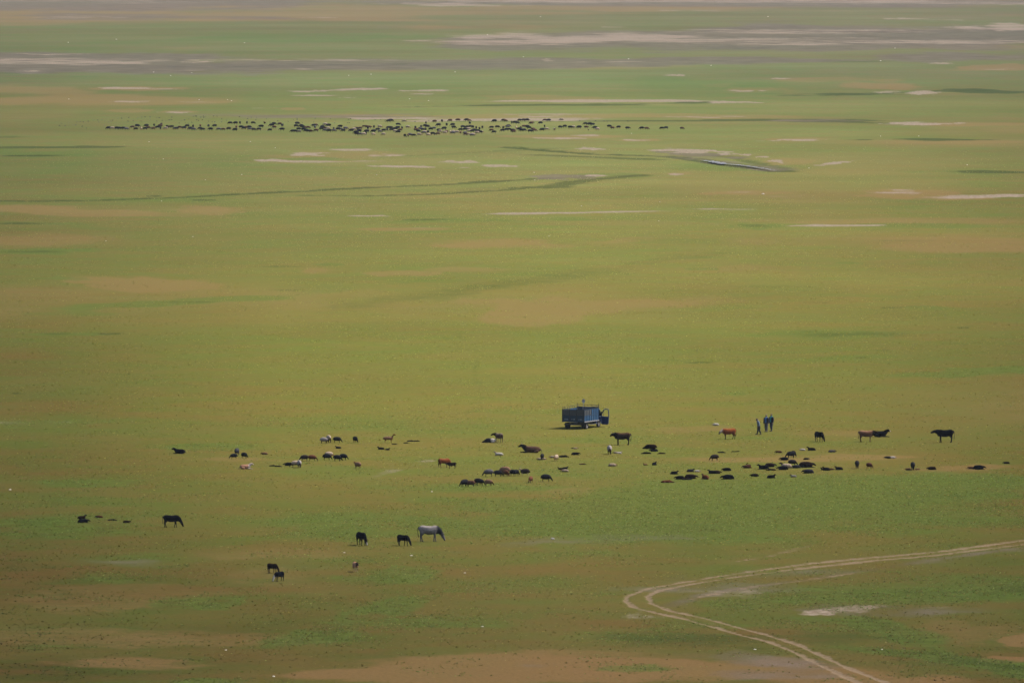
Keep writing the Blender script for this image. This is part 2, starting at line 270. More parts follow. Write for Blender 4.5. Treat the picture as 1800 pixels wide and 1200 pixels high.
# ---------------------------------------------------------------- node helpers
def new_mat(name):
    m = bpy.data.materials.new(name); m.use_nodes = True
    n = m.node_tree.nodes; n.clear()
    out = n.new("ShaderNodeOutputMaterial"); b = n.new("ShaderNodeBsdfPrincipled")
    m.node_tree.links.new(b.outputs[0], out.inputs[0])
    return m, m.node_tree, b
def setv(t, s, v):
    if isinstance(v, bpy.types.NodeSocket): t.links.new(v, s)
    elif v is not None:
        if s.type == 'RGBA' and len(v) == 3: v = (*v, 1)
        s.default_value = v
def mixc(t, f, a, b, mode='MIX'):
    n = t.nodes.new("ShaderNodeMix"); n.data_type = 'RGBA'; n.blend_type = mode; n.clamp_factor = True
    setv(t, n.inputs[0], f); setv(t, n.inputs[6], a); setv(t, n.inputs[7], b)
    return n.outputs[2]
def mth(t, op, a, b=None, c=None, clamp=False):
    n = t.nodes.new("ShaderNodeMath"); n.operation = op; n.use_clamp = clamp
    setv(t, n.inputs[0], a); setv(t, n.inputs[1], b)
    if c is not None: setv(t, n.inputs[2], c)
    return n.outputs[0]
def ramp(t, x, lo, hi, a=0.0, b=1.0):
    n = t.nodes.new("ShaderNodeMapRange"); n.interpolation_type = 'SMOOTHSTEP'
    setv(t, n.inputs[0], x)
    for k, v in zip((1, 2, 3, 4), (lo, hi, a, b)): n.inputs[k].default_value = v
    return n.outputs[0]
def noise(t, co, scale, detail=3.0, rough=.55, dim='3D'):
    n = t.nodes.new("ShaderNodeTexNoise"); n.noise_dimensions = dim
    n.inputs["Scale"].default_value = scale; n.inputs["Detail"].default_value = detail; n.inputs["Roughness"].default_value = rough
    if co is not None: t.links.new(co, n.inputs["Vector"])
    return n.outputs[0]
def objco(t, out="Object"):
    n = t.nodes.new("ShaderNodeTexCoord"); return n.outputs[out]
def sepxyz(t, v):
    n = t.nodes.new("ShaderNodeSeparateXYZ"); t.links.new(v, n.inputs[0]); return n.outputs
def link_obj(name, me, mat=None, parent=None):
    o = bpy.data.objects.new(name, me); COL.objects.link(o)
    if mat is not None and not me.materials: me.materials.append(mat)
    if parent is not None: o.parent = parent
    return o
def tag(o, label=None, cat=None, group=None, kind=None):
    if label: o["label"] = label
    if cat: o["category"] = cat
    if group: o["group"] = group
    if kind: o["kind"] = kind
    return o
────
== WHAT YOU HAVE TO DO ==
Do not copy the pictures, but repeat every line exactly.

== SOLUTION BELOW ==
Keep writing the Blender script for this image. This is part 2, starting at line 270. More parts follow. Write for Blender 4.5. Treat the picture as 1800 pixels wide and 1200 pixels high.
# ---------------------------------------------------------------- node helpers
def new_mat(name):
    m = bpy.data.materials.new(name); m.use_nodes = True
    n = m.node_tree.nodes; n.clear()
    out = n.new("ShaderNodeOutputMaterial"); b = n.new("ShaderNodeBsdfPrincipled")
    m.node_tree.links.new(b.outputs[0], out.inputs[0])
    return m, m.node_tree, b
def setv(t, s, v):
    if isinstance(v, bpy.types.NodeSocket): t.links.new(v, s)
    elif v is not None:
        if s.type == 'RGBA' and len(v) == 3: v = (*v, 1)
        s.default_value = v
def mixc(t, f, a, b, mode='MIX'):
    n = t.nodes.new("ShaderNodeMix"); n.data_type = 'RGBA'; n.blend_type = mode; n.clamp_factor = True
    setv(t, n.inputs[0], f); setv(t, n.inputs[6], a); setv(t, n.inputs[7], b)
    return n.outputs[2]
def mth(t, op, a, b=None, c=None, clamp=False):
    n = t.nodes.new("ShaderNodeMath"); n.operation = op; n.use_clamp = clamp
    setv(t, n.inputs[0], a); setv(t, n.inputs[1], b)
    if c is not None: setv(t, n.inputs[2], c)
    return n.outputs[0]
def ramp(t, x, lo, hi, a=0.0, b=1.0):
    n = t.nodes.new("ShaderNodeMapRange"); n.interpolation_type = 'SMOOTHSTEP'
    setv(t, n.inputs[0], x)
    for k, v in zip((1, 2, 3, 4), (lo, hi, a, b)): n.inputs[k].default_value = v
    return n.outputs[0]
def noise(t, co, scale, detail=3.0, rough=.55, dim='3D'):
    n = t.nodes.new("ShaderNodeTexNoise"); n.noise_dimensions = dim
    n.inputs["Scale"].default_value = scale; n.inputs["Detail"].default_value = detail; n.inputs["Roughness"].default_value = rough
    if co is not None: t.links.new(co, n.inputs["Vector"])
    return n.outputs[0]
def objco(t, out="Object"):
    n = t.nodes.new("ShaderNodeTexCoord"); return n.outputs[out]
def sepxyz(t, v):
    n = t.nodes.new("ShaderNodeSeparateXYZ"); t.links.new(v, n.inputs[0]); return n.outputs
def link_obj(name, me, mat=None, parent=None):
    o = bpy.data.objects.new(name, me); COL.objects.link(o)
    if mat is not None and not me.materials: me.materials.append(mat)
    if parent is not None: o.parent = parent
    return o
def tag(o, label=None, cat=None, group=None, kind=None):
    if label: o["label"] = label
    if cat: o["category"] = cat
    if group: o["group"] = group
    if kind: o["kind"] = kind
    return o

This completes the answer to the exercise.